I think the NY Mets were overdue to get a kick in the pants. I wouldn’t be surprised if they start to play like the contenders they were supposed to be. Toronto is in a killer division (AL East), and really doesn’t have the resources to compete with Boston and New York, or the young talent of Tampa Bay. It’s hard to see a sudden surge from the Jays given their competition. The smell of panic might actually drive the team in the opposite direction.

As handicappers, we have to outline expectations based on our read of the situation. But then we also have to watch the situation develop very closely. These are significant windows of opportunity that are likely to catch the betting markets napping. If a team does get hot and start to surge, it will take the lines a few weeks to catch up. If a team does fall off the map because the players are in some sort of revolt, it will take a few weeks to account for this new direction as well. Betting lines are based on “perceptions” of teams. It takes a little time for perceptions to catch up with reality when something dramatic happens in the middle of the season.

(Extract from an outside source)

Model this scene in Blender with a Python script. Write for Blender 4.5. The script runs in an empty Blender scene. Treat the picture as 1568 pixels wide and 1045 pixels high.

I strongly encourage you to keep track of Seattle, Toronto, and the NY Mets separately from your normal handicapping research. If another manager gets fired before the All-Star Break, do the same with that team. Force yourself to pay very close attention to what’s happening on a daily basis with franchises in transition. I’ve already circled the names of about ten key “underachievers” in the lineups who I will be monitoring statistically. If these guys do play with a new sense of urgency, they’ll be lighting up the scoreboard the next few weeks. If not,

I want to see what their replacements do.

The great thing about sports handicapping is that reality keeps changing the playing field! Oddsmakers and the general public have to react without any real certainty about what’s going to happen. If you can stay ahead of them on the learning curve, you can grind out a profit until the lines catch up. In a sport like baseball, that can be as long as a couple of months.